Below you can see the whole form in great detail curtesy of Kukkiwon:
I would like to share the version of the opening of Pal Jang that I originally learned from my teacher. The first Guodero Momtong Makki (middle guarding block) was done as in the clip, but the second technique of the form (Momtong Jireugi) middle punch did not start from the hip as it does today. It started from its previous position and went straight out. This version of the form gave an incredibly valuable lesson to the soon to be black belt. How to generate power from wherever your hands are positioned. Short range punching Power is almost non existant in modern Taekwondo Schools but this was learned in the older versions of the forms.
I can not know if this was intended from the Kukkiwon or if this is my teachers Kwan influence but I am glad I first learned it my teachers way no matter which version is considered "correct". This concept would be revisited in Keumgang on its second technique where the openhanded punch would come straight out from the hecho makki (spreading middle block) making the distanse the punch traveled even shorter. Also in Taebaek the sideways middle punch from back stance (after the keumgang momtong makki and dangkyo teok chigi) was also done straight from where the punching hand was without it being drawn back to the hip as it is today.
I will look at the first two techniques of the form (allthough they can be followed up with the next technique also):
There is a wide variety of situations you can use the opening movement for. It can be used as in the mainstream applications as a block if you shorten the chamber. This can be against any straight middle section attack (or if you deviate from the form and do the ending position higher you can most certainly use it against high section attacks too). These attacks can be straight punches, shoves, grab attempts etc. You can go to the inside of the attack as per standard applications or you can go to the safer place to be; the outside of the attack. The punch can target any suitable vital point that is open to you high, middle and low section but since the form does it in the middle I would say solar plexus if you are on the inside or the floating ribs if you go to the outside. In both examples (wether you go inside or outside of the straight attack) you deflect using the block, grab his attacking arm with your blocking hand and punch while pulling him into your attack.

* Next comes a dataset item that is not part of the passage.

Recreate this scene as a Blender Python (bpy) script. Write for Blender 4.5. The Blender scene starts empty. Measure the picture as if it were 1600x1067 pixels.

This way the whole movement is used. If a grab can not be secured you can withdraw it to your center line instead of your hip.
The kicks that follow can be used as a follow up. Low kick to make him bend over and a high kick to finish him allthough I much rather prefer the 2nd jump kick combo in the form for this application.
As for an even more alternative application (only difference in the first application I gave and the official one is that I can also go on the outside of the attack and that I make use of the pulling hand (Dangki Son) on both) you can also apply it against a circular attack. 
Use the chamber for the first technique as a panic flinch block against a circular attack against your head. Essentually you move offline to the inside of the attack and raise both arms to interecept the attacking limb. Then you secure the attacking limb with your "non blocking hand" and deliver an outward forearm smash to the side of the neck of the attacker while securing his attacking arm. You reach out and jam the second arm before he can hit you with his free arm if your forearm smash did not knock him out (this is you chambering for your punch in the form), pull his free arm toward your hip while releasing his other arm and punch him with your right hand.
First two techniques in Taegeuk Pal Jang can therefore deal with both circular and straight attacks.
The third technique of the form (double jump front kick) can be applied like this:
Allthough it is done faster without the aditional steps. Instead of like in the clip you kick and then kick again with the other foot straight away not pausing and using the same leg twice.